Considerado culpado, Eichmann foi enforcado no dia 1º de junho de 1962. Com medo de ser o próximo na lista dos israelenses, Cukurs chegou a tirar porte de arma — só andava com uma pistola italiana Beretta, 6.35 mm — e a pedir proteção policial. “Conseguiu ambos”, diz Leal.
No dia 12 de setembro de 1964, chegou ao Brasil um suposto empresário austríaco chamado Anton Kuenzle.
À procura de novas oportunidades de negócio no ramo de entretenimento, entrou em contato com Cukurs. Mal sabia ele que Kuenzle era, na verdade, o codinome de Yaakov Meidad (1919-2012), o agente da Mossad responsável pela captura de Eichmann na Argentina.
Em pouco tempo, os dois ficaram amigos. Mais: Meidad, sob o disfarce de Kuenzle, ganhou a confiança de Cukurs e o convenceu a expandir seus negócios para o Uruguai.
Foi assim que, no dia 23 de fevereiro de 1965, os dois embarcaram para Montevidéu. Lá, Kuenzle ficou de mostrar para Cukurs a casa que eles alugariam como sede de sua empresa de turismo. Ficava no balneário de Shangrilá, distante 18 quilômetros do centro da capital.
Quando Cukurs descobriu que tinha caído numa armadilha, foi tarde demais.
“O governo brasileiro, embora não tenha expulsado Cukurs, jamais lhe concedeu a naturalização brasileira. Isso o deixou vulnerável à extradição”, explica Leal.
“Acontece que nenhum país nunca a solicitou ao Brasil. A Alemanha tentou, no início dos anos 1960, abrir um processo de extradição, mas a ação acabou demorando muito, e Cukurs morreu. Se isso tivesse acontecido com mais antecedência, talvez o desfecho de Cukurs tivesse sido outro, bem diferente.”
‘Aqueles que não esquecerão’
Dentro da casa, quatro agentes do Mossad pularam em cima dele. O plano original era imobilizar o criminoso, ler seu veredicto e, em seguida, executar a sentença. Mas, apesar dos seus 64 anos, Cukurs ofereceu resistência.
“O medo da morte deu a ele uma incrível força”, escreveu Kuenzle em A Execução do Carrasco de Riga (2004), escrito em parceria com o jornalista israelense Gad Shimron. “Lutou como um animal selvagem e ferido”.
Durante a briga, Cukurs berrou em alemão: “Deixem-me falar!”. Mas ninguém lhe deu ouvidos.
Um dos agentes pegou um martelo e desferiu um golpe tão violento na cabeça de Cukurs que espirrou sangue para todos os lados. Em seguida, outro encostou uma arma em sua cabeça e efetuou dois disparos.

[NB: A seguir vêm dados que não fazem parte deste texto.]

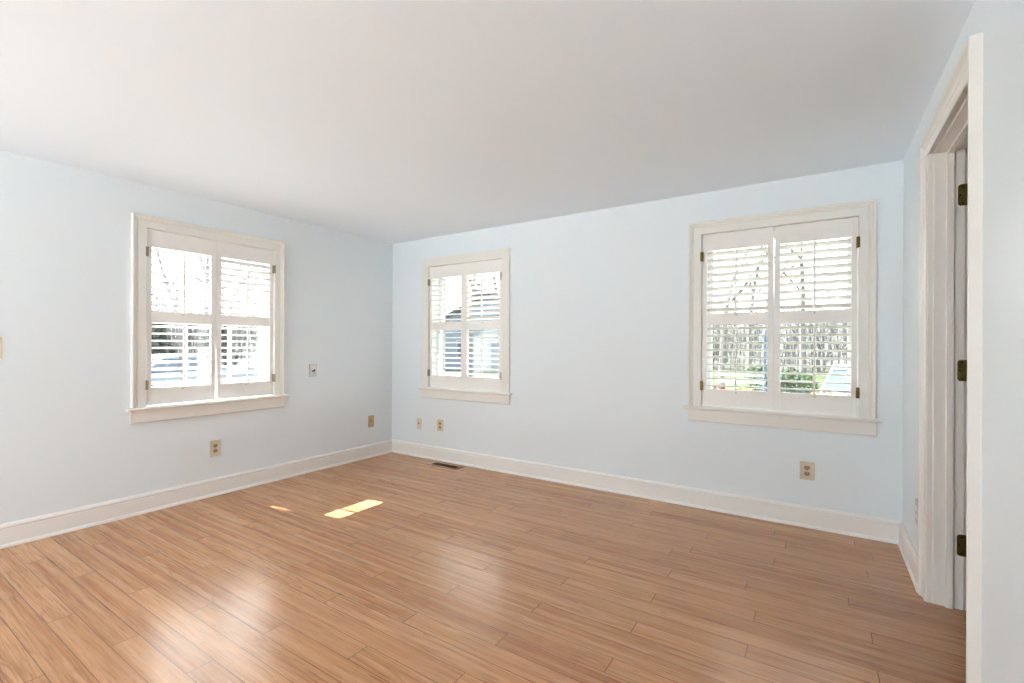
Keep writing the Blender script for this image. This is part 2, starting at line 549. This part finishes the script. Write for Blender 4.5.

“As duas balas acabaram com a vida de Cukurs. Era terça-feira, 23 de fevereiro de 1965, 12h30”, concluiu.
O corpo de Herberts Cukurs foi encontrado por Alejandro Otero, comissário de polícia de Montevidéu, no dia 6 de março de 1965. Estava dentro de um baú de madeira, em avançado estado de decomposição.
Otero tinha recebido uma denúncia anônima. Sobre o cadáver, uma nota que dizia: “Considerando a gravidade dos crimes de que é acusado Herberts Cukurs, especialmente a sua responsabilidade no assassinato de 30 mil homens, mulheres e crianças, nós o condenamos à morte”.

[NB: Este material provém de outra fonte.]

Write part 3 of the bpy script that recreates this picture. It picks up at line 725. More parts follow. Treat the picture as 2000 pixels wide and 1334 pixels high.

O grupo que assinou o bilhete se autodenominava “Aqueles que não esquecerão”.
“Até hoje, o modo como Herberts Cukurs foi morto é lamentado por gente como Efraim Zuroff, diretor do Centro Simon Wiesenthal, nos Estados Unidos”, pondera a jornalista e escritora Heliete Vaitsman.
“Segundo Zuroff, julgamentos em tribunais são mais úteis à História e à Justiça do que execuções sumárias. Se o piloto tivesse sido julgado, e se evidências tivessem sido produzidas, isso teria dificultado as alegações de inocência que seus defensores insistem em fazer. Em 2011, nacionalistas letões reivindicaram sua inclusão no Panteão dos Heróis Nacionais.”